Wie letztlich alle menschlichen Medien.
Genau. Und dabei verformt sich auch die historische Wahrheit.
Gehört Geschichtsforschung nicht ins Theater?
Forschung vielleicht nicht. Aber die Beschäftigung mit Geschichte und dem Bewusstsein des Erinnerns durchaus.
Auf dem Theaterplakat sieht man tote Schweine. Kalkulieren Sie mit einem Skandal?
Das Plakat zeigt von Jägern erlegtes Wild. Im Text geht es unter anderem um eine Jagdgesellschaft und ihre Rituale.
Sind Sie unglücklich über das Plakat?
Nein. Man könnte sagen, es verstört. Wie das Stück. Es geht nicht um Provokation. Jelinek versucht, dem Sprechen heute, der Art des Erinnerns nachzuhorchen. Eine gewisse Sensationslust ist dem Stoff eingeschrieben. Aber man darf nicht die Sensationslust mit Sensationslust bedienen.
"Rechnitz“ ist ein aktueller und politischer Stoff.
Das Stück hat eine gesellschaftspolitische Dimension. Aber es klärt nicht, weil es nicht klären kann. Es fordert heraus. Wir sagen so leicht, wir könnten über alles reden – das ist eine arrogante, süffisante, lakonische Haltung. Jelinek versucht eine Umkehrung des „Würgeengel“ von Bunuel: In dem Film verlassen die Dienstboten das Herrschaftshaus und die Herrschaft findet dann keinen Ausgang mehr. Jelinek dreht das gedanklich um: Die Herrschaft ist weg, die Opfer sind tot. Was machen wir heute mit einem solchen Verbrechen, für das nie jemand belangt wurde, von dem es keine Spuren gibt?
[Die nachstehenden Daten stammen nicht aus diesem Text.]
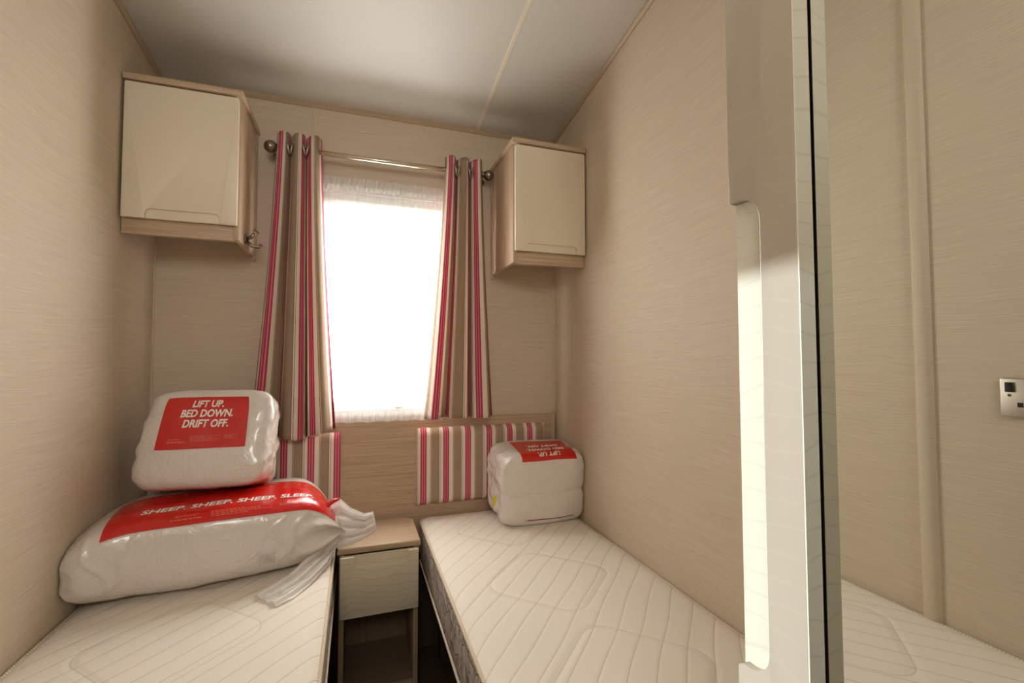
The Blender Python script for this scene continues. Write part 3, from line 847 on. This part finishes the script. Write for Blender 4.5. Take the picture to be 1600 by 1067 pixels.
def smallprint(name, fn, rows, mat, parent):
    """rows of print too small to read: short strokes"""
    g = G(); rnd = random.Random(7)
    for (u0, u1, v, h) in rows:
        u = u0
        while u < u1:
            w = rnd.uniform(0.004, 0.012)
            g.add([fn(u, v), fn(min(u + w, u1), v), fn(min(u + w, u1), v + h), fn(u, v + h)], [(0, 1, 2, 3)]); u += w + 0.0022
    return g.build(name, mat, parent)

def RX(a): return Matrix.Rotation(R(a), 3, 'X')
def RY(a): return Matrix.Rotation(R(a), 3, 'Y')
def RZ(a): return Matrix.Rotation(R(a), 3, 'Z')

# --- long duvet pack lying across the left bed
def warpB(p, d):
    t = max(0.0, (p.x - 0.20) / 0.136)
    if t > 0:
        s = max(0.20, 1 - 0.78 * min(1, t) ** 2.6)
        th = math.atan2(p.z, p.y)
        s *= 1 + (0.15 if p.z < 0.03 else 0.15 * max(0.12, 1 - (p.z - 0.03) / 0.03)) * min(1, t) * math.sin(15 * th + 3 * t)
        p = Vector((p.x, p.y * s - 0.050 * t * t, p.z * s - 0.045 * t * t))
    t = max(0.0, (-p.x - 0.18) / 0.15)
    if t > 0:
        p = Vector((p.x, p.y, p.z * (1 - 0.12 * t * t) - 0.018 * t * t))
        p.y -= 0.062 * min(1.0, t) ** 1.3 * (1.0 if p.y < 0 else 0.4)
    # diagonal pulls in the film
    for x0, k, w, a in ((-0.205, 0.35, 0.006, 0.0075), (-0.255, -0.5, 0.007, 0.005), (0.150, -0.6, 0.006, 0.0045), (0.185, 0.5, 0.006, 0.005), (0.105, 0.9, 0.005, 0.003)):
        if p.y < 0: p = p + Vector((0, -1, 0.3)) * a * math.exp(-((p.x - x0 - k * p.z + 0.01 * math.sin(p.z * 60)) / w) ** 2) * max(0.0, 1 - (abs(p.z) / 0.078) ** 4)
    return p
PB = Pack((-0.378, 1.640, 0.562), (0.336, 0.186, 0.112), 3.8, RZ(8), 3.1, 0.007, 0.009, warpB)
duvet = root('duvet_pack', 'long film-wrapped duvet pack with a red band, lying across the left mattress', 'bedding pack', (-0.368, 1.668, 0.4515))
PB.body('wrapped_duvet', M['film'], duvet, 96, 0.4515)
def fB(off):
    def fn(u, v):   # u metres along the pack, v metres over the shoulder from front to top
        return on_x(PB, u, -0.186, v, off) if v < 0.112 else on_x(PB, u, -0.186 + (v - 0.112), 0.112, off)
    return fn
lb = patch('red_label', fB(0.0012), -0.250, 0.312, 0.080, 0.325, 70, 34, M['red'], duvet)
lettering('slogan', fB(0.0026), [('SHEEP. SHEEP. SHEEP. SLEEP.', 0.030, 0.160, 0.0355, 0.98, 0.0009, 1)], M['white_ink'], lb)
smallprint('small_print', fB(0.0024), [(-0.10, -0.045, 0.116, 0.0025), (-0.10, -0.05, 0.109, 0.0025), (-0.11, -0.04, 0.097, 0.0035), (-0.02, 0.06, 0.121, 0.0022), (-0.02, 0.13, 0.115, 0.0022), (-0.02, 0.10, 0.109, 0.0022), (-0.02, 0.13, 0.103, 0.0022), (-0.02, 0.07, 0.097, 0.0022), (0.15, 0.19, 0.115, 0.0022), (0.15, 0.18, 0.108, 0.0022)], M['pale_ink'], lb)
smallprint('care_mark', fB(0.0016), [(0.10, 0.142, -0.035 - 0.007 * i, 0.0025) for i in range(5)], M['grey_ink'], duvet)

# --- film tails from the gathered neck
def sheet(name, rows, mat, parent, amp=0.004, folds=5, n=28, seed=0.0):
    """rows: list of (left point, right point) across the sheet, joined smoothly, pleated"""
    v = []; f = []; m = 26
    rows = [(Vector(a), Vector(b)) for a, b in rows]
    for j in range(m + 1):
        q = j / m * (len(rows) - 1); k = min(int(q), len(rows) - 2); t = q - k; t = t * t * (3 - 2 * t) if len(rows) > 2 else t
        a = rows[k][0].lerp(rows[k + 1][0], t); b = rows[k][1].lerp(rows[k + 1][1], t)
        dirw = (b - a); nrm = dirw.cross((rows[k + 1][0] + rows[k + 1][1]) - (rows[k][0] + rows[k][1])).normalized()
        for i in range(n + 1):
            s = i / n; g = min(1.0, dirw.length / 0.05)
            p = a + dirw * s + nrm * (amp * g * math.sin(2 * math.pi * folds * s + seed) + 0.8 * amp * noise.noise(Vector((s * 5, j * 0.25, seed))))
            v.append(tuple(p))
    for j in range(m):
        for i in range(n):
            k = j * (n + 1) + i; f.append((k, k + 1, k + n + 2, k + n + 1))
    o = mesh(name, v, f, mat, parent, True)
    md = o.modifiers.new('film', 'SOLIDIFY'); md.thickness = 0.0008
    return o
sheet('film_tail', [((-0.075, 1.612, 0.612), (-0.062, 1.595, 0.474)), ((-0.045, 1.625, 0.622), (-0.048, 1.598, 0.476)), ((-0.012, 1.630, 0.588), (-0.008, 1.612, 0.476)), ((0.030, 1.640, 0.562), (0.038, 1.622, 0.487)), ((0.060, 1.640, 0.566), (0.072, 1.625, 0.508))], M['film_tail'], duvet, 0.006, 4, 36, 1.0)
sheet('film_tail', [((-0.085, 1.560, 0.50), (-0.055, 1.585, 0.470)), ((-0.125, 1.480, 0.505), (-0.068, 1.515, 0.462)), ((-0.175, 1.425, 0.482), (-0.108, 1.415, 0.460)), ((-0.225, 1.395, 0.468), (-0.150, 1.345, 0.458)), ((-0.250, 1.385, 0.459), (-0.185, 1.315, 0.457))], M['film_tail'], duvet, 0.0045, 3, 28, 2.0)
g = G(); g.tube([(-0.094, 1.585, 0.604), (-0.082, 1.590, 0.616), (-0.064, 1.598, 0.625), (-0.048, 1.606, 0.628)], [0.004, 0.007, 0.007, 0.004], 10)
g.build('red_twist', M['red'], duvet, True)

# --- upright pillow pack on top of it
PA = Pack((-0.424, 1.688, 0.828), (0.172, 0.086, 0.150), 6.0, RZ(-4) @ RX(-14), 8.3, 0.009, 0.005,
          lambda p, d: Vector((p.x * (1.0 - 0.50 * p.z if p.x < 0 else 1.0), p.y * (1 - 0.6 * p.z), p.z - 0.03 * p.x * 0)))
pil = root('pillow_pack', 'film-wrapped pillow pack with a red slogan label, leaning in the corner on the duvet pack', 'bedding pack', (-0.424, 1.688, 0.680))
PA.body('wrapped_pillows', M['film'], pil, 76)
def fA(off): return lambda u, v: PA.at(Vector((u, -0.088, v)), off)
la = patch('red_label', fA(0.0012), -0.124, 0.116, -0.034, 0.130, 40, 30, M['red'], pil)
lettering('slogan', fA(0.0024), [('LIFT UP.', 0.0, 0.092, 0.0315, 0.80, 0.0011, 1), ('BED DOWN.', 0.0, 0.061, 0.0315, 0.80, 0.0011, 1), ('DRIFT OFF.', 0.0, 0.030, 0.0315, 0.80, 0.0011, 1)], M['white_ink'], la)
smallprint('small_print', fA(0.0022), [(-0.09, -0.06, -0.006, 0.0018), (-0.092, -0.045, -0.015, 0.0035)] + [(-0.035, 0.045 - 0.01 * (i % 2), 0.002 - 0.0045 * i, 0.0016) for i in range(4)] + [(0.055, 0.09 - 0.01 * (i % 2), 0.002 - 0.0045 * i, 0.0016) for i in range(3)], M['pale_ink'], la)

# --- cube-shaped pack on the right bed
def warpC(p, d):
    seam = math.exp(-((p.z + 0.008 + 0.01 * p.x) / 0.007) ** 2); pinch = math.exp(-((p.z + 0.012) / 0.030) ** 2)
    x = p.x * (1 - 0.075 * pinch) if p.x > 0 else p.x * (1 - 0.02 * pinch)
    y = p.y * (1 - 0.5 * p.z); r = noise.noise(Vector((p.x * 9, p.z * 9, 4)))
    if p.y < 0: y += 0.004 * seam + 0.004 * r
    return Vector((x + (0.012 * r if p.x > 0.1 else 0), y, p.z))
PC = Pack((0.688, 1.733, 0.596), (0.172, 0.117, 0.140), 6.5, RZ(0) @ RX(8), 5.7, 0.009, 0.005,
          warpC)
pc = root('quilt_pack', 'cube-shaped film-wrapped bedding pack with an upside-down red label on the right mattress', 'bedding pack', (0.688, 1.733, 0.4515))
PC.body('wrapped_quilt', M['film'], pc, 76, 0.4515)
def fC(off):
    def fn(u, v):
        return on_x(PC, u, -0.117, 0.140 + v, off) if v < 0 else on_x(PC, u, -0.117 + v, 0.140, off)
    return fn
lc = patch('red_label', fC(0.0012), -0.098, 0.128, -0.018, 0.175, 40, 30, M['red'], pc)
lettering('slogan', fC(0.0026), [('LIFT UP.', 0.018, 0.030, 0.034, 0.80, 0.0011, -1), ('BED DOWN.', 0.018, 0.072, 0.034, 0.80, 0.0011, -1), ('DRIFT OFF.', 0.018, 0.116, 0.034, 0.80, 0.0011, -1)], M['white_ink'], lc)
def endC(off): return lambda u, v: PC.at(Vector((-0.172, u, v)), off)
patch('yellow_sticker', endC(0.0012), -0.030, -0.008, -0.075, -0.042, 6, 8, M['yellow'], pc)
patch('print_line', endC(0.0012), -0.026, -0.023, 0.0, 0.060, 2, 12, M['grey_ink'], pc)
def frC(off): return lambda u, v: PC.at(Vector((u, -0.117, v)), off)
patch('red_line', frC(0.0012), -0.075, 0.120, -0.108, -0.1045, 30, 2, M['dark_ink'], pc)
Sie sind „Jelinek-Spezialist“. Was hat die Autorin für Sie, das andere nicht haben?
Sehr viel. Unter anderem: Sie macht sich über Dinge Gedanken, die nicht an der Oberfläche liegen. Sie demaskiert Sprache über Sprache.
Wie nähern Sie sich ihrer Komplexität?
Wir tauchen in diese Schichten von Gedanken ein, um die vielen Differenzierungen deutlich machen zu können. Dazu reden wir in den Proben sehr viel, lesen das Stück laut.
Hat sie sich beteiligt?
Nicht direkt an der Inszenierung. Sie schenkt einem im übertragenen Sinn den Text, den aber jeder selbst für sich durchdringen muss. Es gab Treffen mit ihr und sie ist sehr kooperativ und genau. Aber ihr Part und unser Part – das sind verschiedene Arten von Arbeit.
Im Jelineks Regieanweisungen sind sogar Markenlabel der auf der Bühne getragenen Unterhosen festgelegt.
Da lässt sie größte Freiheiten, in dieser Hinsicht ist sie sogar einzigartig. Sie weiß, dass ihre Texte nicht Stücke im herkömmlichen Sinn sind. Ihre Szenen sind nicht bildverhaftet, meist nicht einmal situationsgebunden.